··· Records provided ···

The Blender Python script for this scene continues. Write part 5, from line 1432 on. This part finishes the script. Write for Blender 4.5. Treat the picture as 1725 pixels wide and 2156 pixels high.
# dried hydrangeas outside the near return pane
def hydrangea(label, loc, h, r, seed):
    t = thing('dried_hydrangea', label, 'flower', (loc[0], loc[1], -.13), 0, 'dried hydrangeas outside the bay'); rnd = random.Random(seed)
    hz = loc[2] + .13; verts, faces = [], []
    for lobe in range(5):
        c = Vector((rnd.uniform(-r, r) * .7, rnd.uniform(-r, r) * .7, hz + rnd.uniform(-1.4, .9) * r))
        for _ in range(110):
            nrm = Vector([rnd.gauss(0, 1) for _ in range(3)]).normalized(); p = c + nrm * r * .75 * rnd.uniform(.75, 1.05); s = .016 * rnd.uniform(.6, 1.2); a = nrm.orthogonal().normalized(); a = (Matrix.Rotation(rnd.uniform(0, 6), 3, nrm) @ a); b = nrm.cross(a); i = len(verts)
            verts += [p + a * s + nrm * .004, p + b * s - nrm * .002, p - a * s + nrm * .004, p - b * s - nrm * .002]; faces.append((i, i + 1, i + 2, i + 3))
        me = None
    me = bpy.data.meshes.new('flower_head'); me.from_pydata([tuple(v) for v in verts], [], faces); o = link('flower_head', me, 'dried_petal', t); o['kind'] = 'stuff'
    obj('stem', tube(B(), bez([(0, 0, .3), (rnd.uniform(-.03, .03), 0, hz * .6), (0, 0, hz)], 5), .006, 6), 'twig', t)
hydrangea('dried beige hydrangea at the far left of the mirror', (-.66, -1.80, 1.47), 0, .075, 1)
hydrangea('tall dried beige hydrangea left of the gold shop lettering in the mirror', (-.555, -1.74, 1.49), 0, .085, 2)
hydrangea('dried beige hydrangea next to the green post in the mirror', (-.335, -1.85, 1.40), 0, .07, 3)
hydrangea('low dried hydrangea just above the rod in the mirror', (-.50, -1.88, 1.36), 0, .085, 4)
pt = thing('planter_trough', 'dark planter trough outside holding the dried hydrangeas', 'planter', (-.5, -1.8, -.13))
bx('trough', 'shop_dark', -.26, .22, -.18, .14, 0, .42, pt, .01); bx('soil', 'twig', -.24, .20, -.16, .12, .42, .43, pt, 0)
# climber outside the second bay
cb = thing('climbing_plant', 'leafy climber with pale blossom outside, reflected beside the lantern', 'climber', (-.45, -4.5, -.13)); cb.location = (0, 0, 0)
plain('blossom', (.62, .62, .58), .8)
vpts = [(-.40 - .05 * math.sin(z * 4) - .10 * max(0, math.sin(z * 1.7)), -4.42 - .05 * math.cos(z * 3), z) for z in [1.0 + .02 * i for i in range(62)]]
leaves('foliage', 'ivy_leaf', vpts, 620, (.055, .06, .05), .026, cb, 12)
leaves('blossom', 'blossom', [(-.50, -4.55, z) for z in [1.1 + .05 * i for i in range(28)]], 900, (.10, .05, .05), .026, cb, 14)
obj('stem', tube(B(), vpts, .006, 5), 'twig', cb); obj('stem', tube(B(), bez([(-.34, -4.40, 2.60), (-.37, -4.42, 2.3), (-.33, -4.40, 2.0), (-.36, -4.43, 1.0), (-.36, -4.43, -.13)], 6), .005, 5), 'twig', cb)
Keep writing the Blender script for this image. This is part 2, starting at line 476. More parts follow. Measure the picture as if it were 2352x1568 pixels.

···
··· Records provided ···

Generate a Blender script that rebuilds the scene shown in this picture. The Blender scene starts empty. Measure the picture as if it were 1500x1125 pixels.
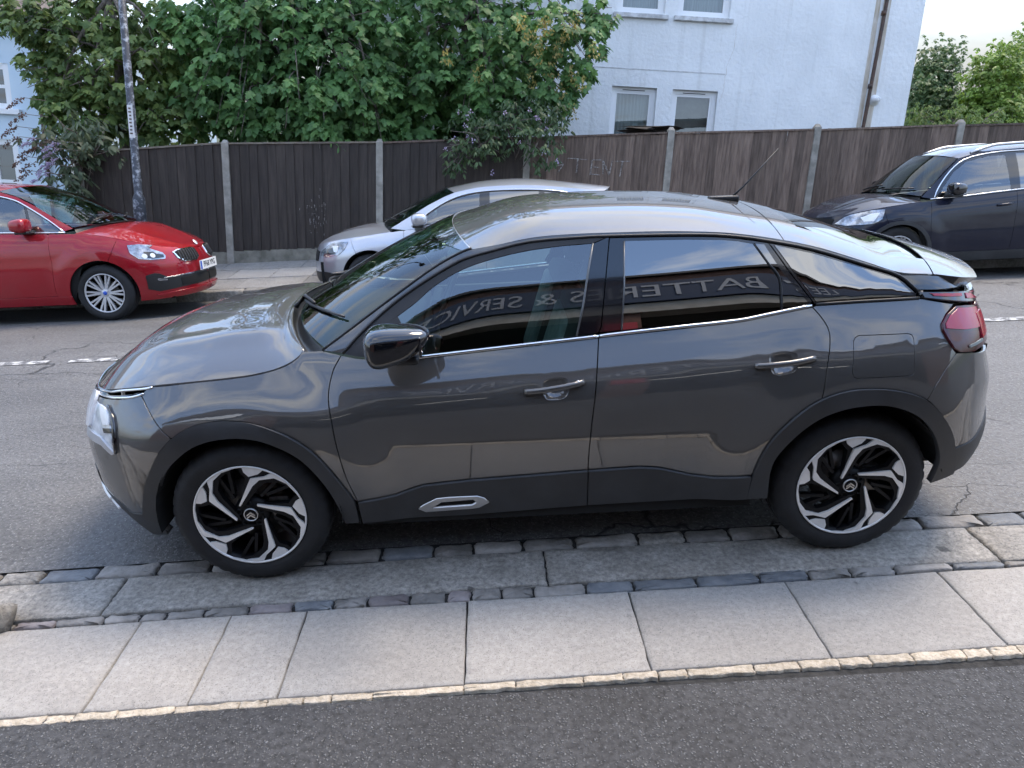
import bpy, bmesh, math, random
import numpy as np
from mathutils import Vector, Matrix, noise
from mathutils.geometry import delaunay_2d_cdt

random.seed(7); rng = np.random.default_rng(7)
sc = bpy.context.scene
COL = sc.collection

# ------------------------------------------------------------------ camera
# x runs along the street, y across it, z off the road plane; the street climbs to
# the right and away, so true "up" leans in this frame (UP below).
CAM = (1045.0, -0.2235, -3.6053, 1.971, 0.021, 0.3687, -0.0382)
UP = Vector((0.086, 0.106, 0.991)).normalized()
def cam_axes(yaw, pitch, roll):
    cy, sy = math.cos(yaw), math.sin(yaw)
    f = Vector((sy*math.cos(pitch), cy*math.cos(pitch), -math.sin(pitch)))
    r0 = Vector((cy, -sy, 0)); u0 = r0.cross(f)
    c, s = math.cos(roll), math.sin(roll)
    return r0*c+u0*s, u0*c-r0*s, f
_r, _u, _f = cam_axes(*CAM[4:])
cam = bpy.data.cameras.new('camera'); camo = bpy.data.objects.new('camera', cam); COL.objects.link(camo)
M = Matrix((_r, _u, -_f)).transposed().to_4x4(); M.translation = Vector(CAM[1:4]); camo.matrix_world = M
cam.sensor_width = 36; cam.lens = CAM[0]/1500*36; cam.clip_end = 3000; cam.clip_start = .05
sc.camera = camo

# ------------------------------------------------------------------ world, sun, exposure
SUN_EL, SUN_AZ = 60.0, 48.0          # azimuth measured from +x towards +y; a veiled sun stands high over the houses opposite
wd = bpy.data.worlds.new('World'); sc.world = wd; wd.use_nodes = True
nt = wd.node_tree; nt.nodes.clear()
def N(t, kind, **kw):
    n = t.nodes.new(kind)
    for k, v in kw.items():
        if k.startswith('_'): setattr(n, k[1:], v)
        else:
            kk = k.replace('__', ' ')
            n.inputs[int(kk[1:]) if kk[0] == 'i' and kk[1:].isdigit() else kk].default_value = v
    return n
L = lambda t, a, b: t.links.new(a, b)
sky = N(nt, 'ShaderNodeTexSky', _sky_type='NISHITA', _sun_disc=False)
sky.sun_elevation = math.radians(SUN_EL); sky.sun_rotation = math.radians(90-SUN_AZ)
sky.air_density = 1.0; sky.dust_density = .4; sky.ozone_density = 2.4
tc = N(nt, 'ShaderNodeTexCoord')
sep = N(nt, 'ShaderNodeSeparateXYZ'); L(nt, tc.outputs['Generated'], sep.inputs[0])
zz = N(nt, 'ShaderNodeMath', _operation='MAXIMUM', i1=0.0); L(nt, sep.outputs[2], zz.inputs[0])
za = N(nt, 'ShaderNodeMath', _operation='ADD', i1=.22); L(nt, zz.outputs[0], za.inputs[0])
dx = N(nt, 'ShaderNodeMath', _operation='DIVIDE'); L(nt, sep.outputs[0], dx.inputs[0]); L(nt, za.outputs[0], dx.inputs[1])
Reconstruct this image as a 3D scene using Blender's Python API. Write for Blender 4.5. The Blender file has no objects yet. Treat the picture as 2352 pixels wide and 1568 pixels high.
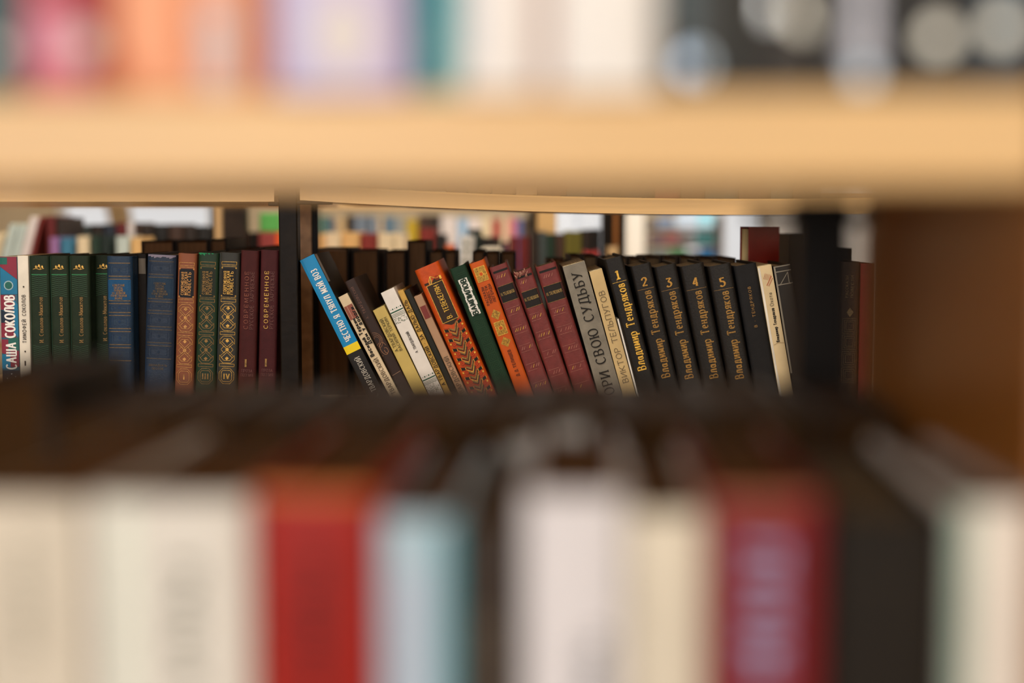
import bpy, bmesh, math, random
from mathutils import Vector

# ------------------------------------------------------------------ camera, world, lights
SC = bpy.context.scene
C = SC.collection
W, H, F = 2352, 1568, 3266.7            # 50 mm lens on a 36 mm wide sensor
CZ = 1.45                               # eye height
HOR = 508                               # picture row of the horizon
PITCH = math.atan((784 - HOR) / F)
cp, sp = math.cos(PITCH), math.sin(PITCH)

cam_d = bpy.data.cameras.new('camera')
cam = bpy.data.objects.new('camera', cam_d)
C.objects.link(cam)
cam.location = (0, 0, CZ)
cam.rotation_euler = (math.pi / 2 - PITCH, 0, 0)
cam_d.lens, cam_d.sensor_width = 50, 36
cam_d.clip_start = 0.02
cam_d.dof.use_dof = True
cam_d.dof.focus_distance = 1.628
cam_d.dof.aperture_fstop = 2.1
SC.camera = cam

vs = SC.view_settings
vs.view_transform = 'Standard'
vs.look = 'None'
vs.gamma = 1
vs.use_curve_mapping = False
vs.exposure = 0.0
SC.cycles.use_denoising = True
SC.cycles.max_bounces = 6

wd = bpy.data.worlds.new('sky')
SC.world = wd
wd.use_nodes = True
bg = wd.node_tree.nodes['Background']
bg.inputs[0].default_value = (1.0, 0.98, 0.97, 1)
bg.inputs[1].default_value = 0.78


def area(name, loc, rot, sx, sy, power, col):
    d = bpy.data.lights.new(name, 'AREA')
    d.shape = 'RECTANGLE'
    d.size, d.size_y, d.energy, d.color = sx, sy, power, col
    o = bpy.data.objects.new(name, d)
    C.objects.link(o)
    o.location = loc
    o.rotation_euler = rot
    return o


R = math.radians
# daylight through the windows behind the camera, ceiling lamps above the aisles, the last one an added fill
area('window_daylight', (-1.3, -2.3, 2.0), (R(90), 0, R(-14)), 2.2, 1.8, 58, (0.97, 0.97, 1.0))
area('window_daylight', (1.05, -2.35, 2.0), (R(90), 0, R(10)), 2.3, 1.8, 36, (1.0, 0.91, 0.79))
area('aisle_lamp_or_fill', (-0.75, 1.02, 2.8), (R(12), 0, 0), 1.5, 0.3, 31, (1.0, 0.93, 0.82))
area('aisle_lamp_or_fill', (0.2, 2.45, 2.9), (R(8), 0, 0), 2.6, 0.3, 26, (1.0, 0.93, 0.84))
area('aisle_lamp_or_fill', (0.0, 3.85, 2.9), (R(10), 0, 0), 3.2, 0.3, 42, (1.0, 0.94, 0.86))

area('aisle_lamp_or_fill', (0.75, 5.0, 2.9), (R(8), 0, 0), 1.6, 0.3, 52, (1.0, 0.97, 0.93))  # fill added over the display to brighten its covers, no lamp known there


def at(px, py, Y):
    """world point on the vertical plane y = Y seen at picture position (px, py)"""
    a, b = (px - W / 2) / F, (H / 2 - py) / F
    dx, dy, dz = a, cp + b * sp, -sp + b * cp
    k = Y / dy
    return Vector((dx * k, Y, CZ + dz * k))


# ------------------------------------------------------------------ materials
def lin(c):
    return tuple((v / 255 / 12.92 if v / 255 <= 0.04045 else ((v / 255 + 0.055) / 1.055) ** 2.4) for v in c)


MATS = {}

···

- _Written instruction_: Of the lines above, copy only those from the one holding "Generate a Blender" to the one holding "COL = sc.collection", both included, and exclude every image.

- _Response for this exercise_:
Generate a Blender script that rebuilds the scene shown in this picture. The Blender scene starts empty. Measure the picture as if it were 1500x1125 pixels.
import bpy, bmesh, math, random
import numpy as np
from mathutils import Vector, Matrix, noise
from mathutils.geometry import delaunay_2d_cdt

random.seed(7); rng = np.random.default_rng(7)
sc = bpy.context.scene
COL = sc.collection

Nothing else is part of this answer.